Mario Balotelli celebrates after scoring his second goal against Germany Credit: Reuters/Tony Gentile

And yet Mario Monti threatened to veto it! “No, I won’t accept your money” he told Angela Merkel, “unless you back down and agree that your taxpayers will back Spain’s banks and lend my Government money”.

So far all most extraordinary. But, stranger still, in the face of such a ‘threat’ the Iron Chancellor folded.

To understand why, consider what would have happened if this summit had broken up with no agreement at all: no deal on the banks, no help for Spain or Italy, not even a ‘growth pact’ that everyone had assumed was a done deal.

When the markets opened on Monday morning there would have been carnage, a melt-down so bad that, as one economist told me this morning, there may have been no way to bring it under control.
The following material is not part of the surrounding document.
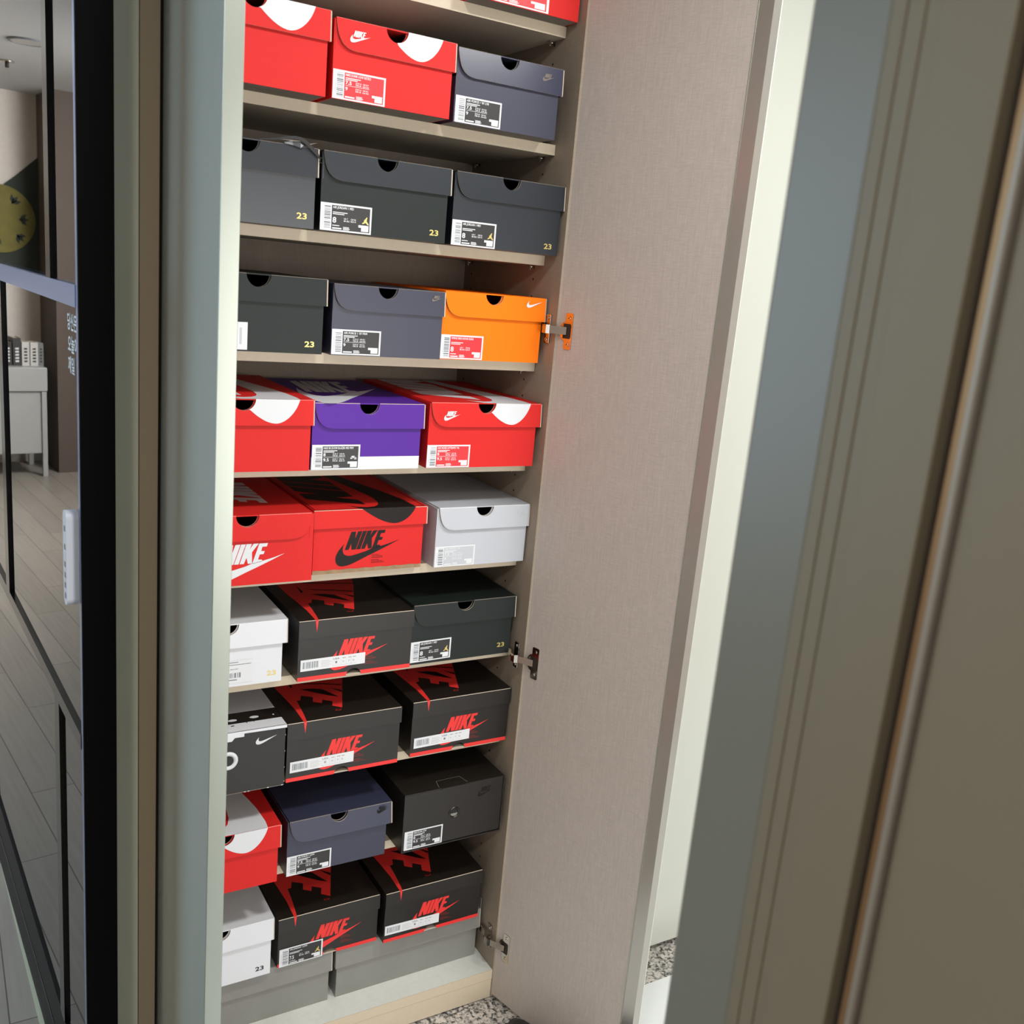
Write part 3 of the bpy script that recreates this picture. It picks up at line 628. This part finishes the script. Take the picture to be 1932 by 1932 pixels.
# sixth shelf
r, z = flap_box('5a', 'red shoe box with big white lettering and tick across its front', 5, 0.016, -0.6725, -0.451, -0.670, -0.446, 0.1225, 0.0445, 'red', -0.5613, 'R', tilt=0.001, nr=0.0195)
b = MB(); put_logo(b, F(0.016), -0.6215, z+0.0065, 0.126, 'whiteink', True, -0.0004); b.obj('emblem', r, label='white front logo')
b = MB(); pt = lambda u, v, w: (-0.66+0.30*v, 0.02+0.30*(1-u), z+0.1228)
for k, p_ in LG.items(): put_poly(b, p_, pt, 'whiteink', 0)
b.obj('emblem', r, label='white letters on the lid top')
r, z = shoe('5b', 'red shoe box with black lettering and torn brown base, beside the pale grey box', 5, 0.041, -0.438, -0.2185, 0.1205)
make_body(r, -0.436, -0.224, 0.041, z, 0.1205, 0.315, 'red'); make_lid(r, -0.438, -0.2185, 0.041, z, 0.1185, 0.033, 0.315, 'red', tilt=0.002, crease='edge')
wrap_mark(r, -0.2185, z+0.1185, 0.0376, 'blackink', 0.52, None, d=0.033, ks=0.62, tilt=0.002)
b = MB(); put_logo(b, F(0.041), -0.394, z+0.0123, 0.1237, 'blackink', True, -0.0004)
for k, (x, wd) in enumerate(((0.0, 0.015), (0, 0.021), (0, 0.022))): b.face([(-0.3245, 0.0406, z+0.030-0.0026*k), (-0.3245+wd, 0.0406, z+0.030-0.0026*k), (-0.3245+wd, 0.0406, z+0.0307-0.0026*k), (-0.3245, 0.0406, z+0.0307-0.0026*k)], 'blackink')
for k, wd in enumerate((0.015, 0.022, 0.026)): b.face([(-0.325, 0.0406, z+0.0205-0.0026*k), (-0.325+wd, 0.0406, z+0.0205-0.0026*k), (-0.325+wd, 0.0406, z+0.0212-0.0026*k), (-0.325, 0.0406, z+0.0212-0.0026*k)], 'blackink')
b.obj('emblem', r, label='black front logo')
b = MB(); n = 26; up = [(-0.436+0.212*k/n, z+0.0072+0.0006*math.sin(k*1.7)) for k in range(n+1)]; lo = [(-0.224-0.212*k/n, z+max(0.0002, 0.0006*math.sin(k*2.3))) for k in range(n+1)]
b.face([(u, 0.0405, v) for u, v in up+lo], 'kraft'); b.obj('torn_base', r, label='bare brown board where the paper is torn')
r, z = flap_box('5c', 'pale grey shoe box, only grey-white one at the right wall', 5, 0.030, -0.199, -0.0012, -0.202, -0.004, 0.1165, 0.0435, 'grey', -0.1019)
sticker(r, -0.2008, z+0.0006, 0.0848, 0.0402, 0.030, 'main', "AIR FORCE 1 '07", ('7.5', '9'), bg='inkgrey')
b = MB(); put_text(b, 'EST.1982', F(0.0246), -0.0275, z+0.0985, 0, 'whiteink', wid=0.018, caph=0.0055); b.obj('lettering', r)
# seventh shelf
r, z = flap_box('6a', 'white shoe box with clear sticker and gold number, seventh shelf', 6, 0.043, -0.677, -0.4765, -0.673, -0.4845, 0.1175, 0.0435, 'white', -0.582, None)
sticker(r, -0.612, z+0.0064, 0.075, 0.0426, 0.043, 'clear', 'WHITE/BLACK', ('8',)); numeral(r, -0.5026, z+0.0177, 0.043)
def black_red(label, s, y, x0, x1, lab, strip=True, size='8', hh=0.1160):
    """black box: red base band, red front logo, red mark over the lid"""
    r, z = shoe('j', label, s, y, x0, x1, hh, 0.312); cx = (x0+x1)/2
    make_body(r, x0+0.0012, x1-0.0018, y, z, hh, 0.312, 'black', bottom_notch=(x0+0.1085, 0.0148, 0.0128), inner='inner')
    make_lid(r, x0, x1, y, z, hh, 0.0325, 0.312, 'black', tilt=0.0006, edge='black', crease='edge')
    b = MB(); c, rr_ = x0+0.1085, 0.0148; zb = 0.0078; wz = rr_*math.sqrt(1-(zb/0.0128)**2)
    b.face([(x0+0.0012, y-0.0003, z), (c-rr_, y-0.0003, z)] + [(c-rr_*math.cos(t), y-0.0003, z+0.0128*math.sin(t)) for t in [k/6*math.asin(zb/0.0128) for k in range(1, 7)]] + [(x0+0.0012, y-0.0003, z+zb)], 'redink')
    b.face([(x1-0.0018, y-0.0003, z+zb)] + [(c+rr_*math.cos(t), y-0.0003, z+0.0128*math.sin(t)) for t in [k/6*math.asin(zb/0.0128) for k in range(6, -1, -1)]] + [(x1-0.0018, y-0.0003, z)], 'redink')
    b.obj('base_band', r, label='red base band')
    b = MB(); put_logo(b, F(y), x0+0.0615, z+0.0135, 0.113, 'redink', True, -0.0003)
    for k, wd in enumerate((0.015, 0.021, 0.022, 0, 0.014, 0.020, 0.026)):
        if wd: b.face([(x0+0.130, y-0.0003, z+0.0330-0.0025*k), (x0+0.130+wd, y-0.0003, z+0.0330-0.0025*k), (x0+0.130+wd, y-0.0003, z+0.0336-0.0025*k), (x0+0.130, y-0.0003, z+0.0336-0.0025*k)], 'redfine')
    b.obj('emblem', r, label='red front logo')
    A = [(.0298, 0), (.0312, .0522), (.0284, .1063), (.0249, .1481), (.0239, .196), (.022, .285)]
    B = [(.198, .285), (.1703, .1771), (.1581, .1448), (.1438, .1074), (.128, .0657), (.1162, .0342), (.1015, .0477), (.1086, .0663), (.0931, .0787), (.0868, .0645), (.073, .0753), (.0797, .0953), (.0602, .1088), (.0529, .0893), (.0455, .0894), (.0426, .0551), (.0387, .0229), (.0355, 0)]
    top = z+hh; yf = y-0.0034; g = lambda p, l: (x0+p[0], yf+p[1], top+l)
    b = MB(); b.face([g(p, 0.0003) for p in A+B], 'redink')
    for gp_ in ([(.0678, .1372), (.0934, .1319), (.1089, .123), (.1274, .0811), (.1135, .0909), (.0972, .1062), (.0813, .1228)], [(.1249, .1268), (.1433, .1076), (.14, .0991), (.1327, .1121)], [(.0573, .1924), (.0583, .1542), (.0522, .1458), (.0545, .1689)], [(.0646, .175), (.0866, .1596), (.12, .15), (.1526, .1341), (.151, .130), (.118, .146), (.085, .156)], [(.075, .21), (.12, .195), (.175, .18), (.174, .176), (.12, .190), (.075, .204)], [(.06, .285), (.068, .22), (.075, .285)]):
        b.face([g(p, 0.0005) for p in gp_], 'blackink')
    b.face([(x0+0.0298, yf-0.0004, top), (x0+0.0355, yf-0.0004, top), (x0+0.0330, yf-0.0008, top-0.0225)], 'redink')
    el = [(.1062+.006*math.cos(t), .0277+.0026*math.sin(t)) for t in [2*math.pi*k/20 for k in range(20)]]
    b.face([g(p, 0.0003) for p in el], 'redink'); b.face([g((.1062+(p[0]-.1062)*.8, .0277+(p[1]-.0277)*.7), 0.0005) for p in el], 'blackink')
    b.obj('emblem', r, label='red mark on the lid top with a point folded over the front')
    if strip: sticker(r, lab[0], z+lab[1], 0.1235, 0.0217, y, 'strip', label, (size,), tilt=lab[2])
    return r, z
black_red('black shoe box with red logo, beside the white box on the seventh shelf', 6, 0.027, -0.4615, -0.237, (-0.4552, 0.0189, 0.012))
r, z = flap_box('6c', 'dark green shoe box above the middle hinge, right of a black and red box', 6, 0.034, -0.235, -0.0100, -0.236, -0.0155, 0.1215, 0.0435, 'green', -0.1246)
sticker(r, -0.2361, z+0.0045, 0.0866, 0.042, 0.034, 'main', 'AIR JORDAN 1 MID', ('8',), fig='jump', tilt=0.02); numeral(r, -0.0359, z+0.0197, 0.034)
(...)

In other words, what Mario Monti was threatening Angela Merkel with last night was the very real prospect that if she didn’t give in, the Euro may soon not exist. And that was quite a threat.

Mario Monti held firm against Angela Merkel Credit: Reuters/Francois Lenoir

But what of the deal itself? Will it work? It is another in a long line of measures that kick the can down the road in the hope that, if you buy a bit more time, something will turn up.

We’ve been here many times before, and the amount of time bought seems to get shorter each time, but it should at least get the Euro through the summer holidays.

The central element of the deal is to undo the terrible damage that the €100bn bailout of Spain’s banks did a couple of weeks ago.

That money did more harm than good because it simply piled more debt on the Spanish Government, and made other lenders worried that, if Spain ever had to default on its debts,

private lenders would only get what was left over when the bailout money had been repaid in full.

Instead money will now be lent directly to the banks themselves, shifting all the risk onto the European (for which read German) taxpayer.

Irish Deputy PM Eamon Gilmore hailed the deal as good news for Ireland Credit: Reuters/Baz Ratner

It is good news for Ireland too, whose banks should now get similar treatment.

Deputy Prime Minister Eamon Gilmore proudly declared this morning that the deal will move the burden of Irish bank debt from Irish taxpayers to European taxpayers.

I just wonder if anyone has told the Germans this. Angela Merkel heads home to address the Bundestag this afternoon, and her MP’s will have to approve what she’s done. Don’t be surprised if she runs into some resistance.

Another potential can-of-worms has been opened with the understanding that new bailouts to Spain and Italy, should they be necessary, will not carry the same onerous conditions and supervision as those to Greece, Ireland and Portugal. ‘Why not?’ they will ask, not unreasonably.

The new Greek Government is about to embark on an attempt to renegotiate their own bailout terms. Expect them to point at the favourable terms on offer to the big countries and say ‘we’d like some of that please’.

Other eurozone countries will be jealous of the favourable deal won by Italy and Spain Credit: Reuters/Sebastian Pirlet

None of the fundamental issues have been sorted here: Greece is still bust, much of the Eurozone is still in a deep recession, the Club Med economies are still hopelessly uncompetitive with Germany, Spain’s banks are still insolvent, Government debt is still way to high, ‘structural reforms’ are still happening painfully slowly, if at all.

But a bit more time has been bought, and that is probably a good thing.